One, two, three—relief of Kimberley
Four, five, six—relief of Ladysmith
Seven, eight, nine—relief of Bloemfontein

3 There were many attempts to manufacture diamonds in the nineteenth century, the most famous being those of Henri Moissan, the French chemist who first isolated fluorine and invented the electrical furnace. Whether Moissan actually got any diamonds is doubtful—the tiny, hard crystals he took for diamond were probably silicon carbide (which is now called moissan-ite). The atmosphere of this early diamond-making, with its excitements, its dangers, its wild ambitions, is vividly conveyed in H. G. Wells’s story “The Diamond Maker.”

4 The d’Elhuyar brothers, Juan José and Fausto, were members of the Basque Society of Friends for Their Country, a society devoted to the cultivation of arts and sciences that would meet every evening, discussing mathematics on Monday evenings, experimenting with electrical machines and air pumps on Tuesday evenings, and so on. In 1777 the brothers were sent abroad, one to study mineralogy, the other metallurgy. Their travels took them all over Europe, and one of them, Juan José, visited Scheele in 1782.

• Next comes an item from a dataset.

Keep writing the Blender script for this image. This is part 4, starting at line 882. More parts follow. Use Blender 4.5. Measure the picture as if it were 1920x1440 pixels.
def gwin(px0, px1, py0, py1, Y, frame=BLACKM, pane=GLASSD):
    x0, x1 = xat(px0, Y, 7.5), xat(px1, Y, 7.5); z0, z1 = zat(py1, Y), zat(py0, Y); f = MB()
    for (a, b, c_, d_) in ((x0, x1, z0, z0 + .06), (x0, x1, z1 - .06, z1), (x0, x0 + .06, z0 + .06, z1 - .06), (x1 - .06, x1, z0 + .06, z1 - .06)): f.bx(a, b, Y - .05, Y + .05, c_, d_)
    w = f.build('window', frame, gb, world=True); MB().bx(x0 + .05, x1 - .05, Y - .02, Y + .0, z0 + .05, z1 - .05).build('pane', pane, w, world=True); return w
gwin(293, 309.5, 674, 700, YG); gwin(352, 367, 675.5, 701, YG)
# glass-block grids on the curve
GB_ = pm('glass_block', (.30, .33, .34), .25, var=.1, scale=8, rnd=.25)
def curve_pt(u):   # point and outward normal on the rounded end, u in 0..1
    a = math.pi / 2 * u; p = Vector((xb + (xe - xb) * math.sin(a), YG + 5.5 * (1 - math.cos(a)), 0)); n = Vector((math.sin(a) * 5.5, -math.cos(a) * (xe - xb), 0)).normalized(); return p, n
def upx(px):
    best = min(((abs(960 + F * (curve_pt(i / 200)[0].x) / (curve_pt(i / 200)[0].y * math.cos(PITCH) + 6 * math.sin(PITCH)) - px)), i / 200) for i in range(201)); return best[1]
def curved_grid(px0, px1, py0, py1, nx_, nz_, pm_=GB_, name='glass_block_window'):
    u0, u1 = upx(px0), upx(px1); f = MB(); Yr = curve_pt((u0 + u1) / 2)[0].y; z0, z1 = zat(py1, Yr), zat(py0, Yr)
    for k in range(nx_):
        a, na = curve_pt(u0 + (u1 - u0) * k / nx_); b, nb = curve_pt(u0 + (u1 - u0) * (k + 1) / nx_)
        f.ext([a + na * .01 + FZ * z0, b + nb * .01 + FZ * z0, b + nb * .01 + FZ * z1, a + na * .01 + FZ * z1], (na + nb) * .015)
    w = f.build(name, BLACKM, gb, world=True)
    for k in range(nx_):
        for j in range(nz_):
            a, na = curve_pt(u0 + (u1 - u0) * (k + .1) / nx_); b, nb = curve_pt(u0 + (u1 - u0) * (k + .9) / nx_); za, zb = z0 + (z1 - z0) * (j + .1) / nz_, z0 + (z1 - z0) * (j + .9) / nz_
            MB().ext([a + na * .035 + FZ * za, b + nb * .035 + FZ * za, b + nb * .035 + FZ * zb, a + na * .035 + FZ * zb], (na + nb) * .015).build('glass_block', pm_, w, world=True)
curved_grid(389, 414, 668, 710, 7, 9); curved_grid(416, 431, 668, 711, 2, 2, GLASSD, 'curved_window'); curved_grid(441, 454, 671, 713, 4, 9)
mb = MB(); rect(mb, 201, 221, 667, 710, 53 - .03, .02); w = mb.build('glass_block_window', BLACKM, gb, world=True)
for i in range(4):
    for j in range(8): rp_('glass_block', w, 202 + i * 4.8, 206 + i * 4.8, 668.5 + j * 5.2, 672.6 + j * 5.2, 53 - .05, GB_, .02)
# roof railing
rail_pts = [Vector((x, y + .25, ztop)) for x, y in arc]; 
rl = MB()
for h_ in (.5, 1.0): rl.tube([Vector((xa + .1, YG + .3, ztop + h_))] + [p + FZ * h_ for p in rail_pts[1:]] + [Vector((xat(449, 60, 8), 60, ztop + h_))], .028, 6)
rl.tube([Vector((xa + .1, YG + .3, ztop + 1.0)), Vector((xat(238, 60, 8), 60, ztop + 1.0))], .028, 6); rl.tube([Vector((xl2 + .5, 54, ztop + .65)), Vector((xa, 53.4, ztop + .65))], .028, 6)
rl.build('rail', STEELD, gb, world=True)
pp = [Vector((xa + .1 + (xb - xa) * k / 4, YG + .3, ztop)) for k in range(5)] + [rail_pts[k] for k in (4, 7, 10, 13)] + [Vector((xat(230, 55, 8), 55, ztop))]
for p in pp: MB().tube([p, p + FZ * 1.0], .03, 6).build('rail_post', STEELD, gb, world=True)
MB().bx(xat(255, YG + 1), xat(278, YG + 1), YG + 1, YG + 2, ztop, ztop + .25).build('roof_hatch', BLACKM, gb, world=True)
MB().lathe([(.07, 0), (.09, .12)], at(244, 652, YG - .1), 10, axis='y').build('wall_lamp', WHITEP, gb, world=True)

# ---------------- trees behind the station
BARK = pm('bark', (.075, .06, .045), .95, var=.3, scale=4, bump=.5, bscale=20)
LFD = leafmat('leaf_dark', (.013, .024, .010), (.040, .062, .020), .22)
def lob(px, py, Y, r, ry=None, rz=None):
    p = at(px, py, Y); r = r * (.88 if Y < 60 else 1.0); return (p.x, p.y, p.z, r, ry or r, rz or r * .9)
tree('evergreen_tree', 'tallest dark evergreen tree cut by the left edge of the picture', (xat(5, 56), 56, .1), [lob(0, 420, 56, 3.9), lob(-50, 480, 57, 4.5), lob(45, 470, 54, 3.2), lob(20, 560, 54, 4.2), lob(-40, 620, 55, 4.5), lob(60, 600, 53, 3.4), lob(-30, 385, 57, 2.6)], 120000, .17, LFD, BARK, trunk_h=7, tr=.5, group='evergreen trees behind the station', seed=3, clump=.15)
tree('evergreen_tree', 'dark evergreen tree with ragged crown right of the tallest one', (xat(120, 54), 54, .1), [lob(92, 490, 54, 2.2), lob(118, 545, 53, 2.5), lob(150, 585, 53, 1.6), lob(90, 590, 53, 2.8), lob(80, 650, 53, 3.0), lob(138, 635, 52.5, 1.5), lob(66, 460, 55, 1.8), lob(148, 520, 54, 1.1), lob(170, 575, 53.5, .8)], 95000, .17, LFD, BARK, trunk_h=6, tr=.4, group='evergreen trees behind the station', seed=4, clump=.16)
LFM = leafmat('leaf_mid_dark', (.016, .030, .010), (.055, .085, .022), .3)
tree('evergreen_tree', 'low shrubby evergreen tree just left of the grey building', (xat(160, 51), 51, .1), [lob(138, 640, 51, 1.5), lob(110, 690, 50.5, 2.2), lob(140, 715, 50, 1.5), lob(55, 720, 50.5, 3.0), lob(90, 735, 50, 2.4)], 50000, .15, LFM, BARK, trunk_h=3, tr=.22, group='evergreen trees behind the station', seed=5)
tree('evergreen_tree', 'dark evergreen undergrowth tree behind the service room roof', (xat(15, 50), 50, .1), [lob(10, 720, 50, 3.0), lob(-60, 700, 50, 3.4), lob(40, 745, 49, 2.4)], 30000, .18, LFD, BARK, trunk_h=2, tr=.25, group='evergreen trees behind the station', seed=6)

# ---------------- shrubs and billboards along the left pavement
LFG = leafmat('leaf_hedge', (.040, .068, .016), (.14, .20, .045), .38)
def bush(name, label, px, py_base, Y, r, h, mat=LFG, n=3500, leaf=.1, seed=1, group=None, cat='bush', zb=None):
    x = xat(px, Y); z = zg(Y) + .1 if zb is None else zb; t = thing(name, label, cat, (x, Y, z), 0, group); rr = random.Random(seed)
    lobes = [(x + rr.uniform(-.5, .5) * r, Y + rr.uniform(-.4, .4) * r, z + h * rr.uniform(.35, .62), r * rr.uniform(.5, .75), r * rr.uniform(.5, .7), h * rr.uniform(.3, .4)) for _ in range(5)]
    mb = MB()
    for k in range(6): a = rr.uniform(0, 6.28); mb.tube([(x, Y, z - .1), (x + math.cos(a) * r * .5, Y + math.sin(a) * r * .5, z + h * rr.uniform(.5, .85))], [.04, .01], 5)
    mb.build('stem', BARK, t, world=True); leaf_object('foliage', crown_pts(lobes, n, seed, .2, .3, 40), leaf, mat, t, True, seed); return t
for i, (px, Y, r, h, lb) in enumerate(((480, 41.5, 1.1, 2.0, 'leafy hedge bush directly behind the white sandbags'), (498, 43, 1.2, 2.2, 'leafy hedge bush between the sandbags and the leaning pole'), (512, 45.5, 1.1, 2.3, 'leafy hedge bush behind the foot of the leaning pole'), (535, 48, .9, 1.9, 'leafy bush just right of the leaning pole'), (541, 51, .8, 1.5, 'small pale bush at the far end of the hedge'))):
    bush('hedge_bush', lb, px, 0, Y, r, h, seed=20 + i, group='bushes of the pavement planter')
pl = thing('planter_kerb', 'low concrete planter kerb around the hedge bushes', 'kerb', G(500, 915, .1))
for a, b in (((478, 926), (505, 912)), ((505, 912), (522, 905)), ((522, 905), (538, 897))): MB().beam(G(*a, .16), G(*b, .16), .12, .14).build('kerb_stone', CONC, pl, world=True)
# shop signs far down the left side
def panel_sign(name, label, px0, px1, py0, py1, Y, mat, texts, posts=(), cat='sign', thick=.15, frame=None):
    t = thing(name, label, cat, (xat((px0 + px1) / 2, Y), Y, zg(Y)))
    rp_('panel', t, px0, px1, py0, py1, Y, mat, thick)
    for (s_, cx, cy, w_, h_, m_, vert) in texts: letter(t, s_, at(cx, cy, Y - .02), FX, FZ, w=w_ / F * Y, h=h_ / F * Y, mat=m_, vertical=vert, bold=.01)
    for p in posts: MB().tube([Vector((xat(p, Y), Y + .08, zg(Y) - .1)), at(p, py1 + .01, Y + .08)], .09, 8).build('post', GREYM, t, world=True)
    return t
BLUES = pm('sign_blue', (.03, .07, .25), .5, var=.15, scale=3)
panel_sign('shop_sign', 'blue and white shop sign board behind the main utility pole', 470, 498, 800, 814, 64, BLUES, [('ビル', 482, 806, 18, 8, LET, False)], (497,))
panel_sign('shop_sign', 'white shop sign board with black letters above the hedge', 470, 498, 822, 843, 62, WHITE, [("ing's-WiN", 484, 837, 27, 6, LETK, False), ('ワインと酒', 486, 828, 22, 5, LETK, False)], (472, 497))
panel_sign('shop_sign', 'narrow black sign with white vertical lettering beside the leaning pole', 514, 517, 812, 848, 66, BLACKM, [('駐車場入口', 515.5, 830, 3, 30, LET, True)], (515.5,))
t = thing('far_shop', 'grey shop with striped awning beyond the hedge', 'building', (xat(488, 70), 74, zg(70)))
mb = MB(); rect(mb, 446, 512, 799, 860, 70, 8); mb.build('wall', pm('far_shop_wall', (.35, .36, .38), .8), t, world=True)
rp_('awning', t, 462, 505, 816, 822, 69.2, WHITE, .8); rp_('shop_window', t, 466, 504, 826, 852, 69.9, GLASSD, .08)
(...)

After they returned to Spain, the brothers explored the heavy black mineral wolframite and obtained from it a dense yellow powder (“wolframic acid”) which they realized to be identical to the tungstic acid Scheele had obtained from the mineral “tung-sten” in Sweden, and which, he was convinced, contained a new element. They went ahead, as Scheele had not, to heat this with charcoal, and obtained the pure new metallic element (which they named wolframium) in 1783.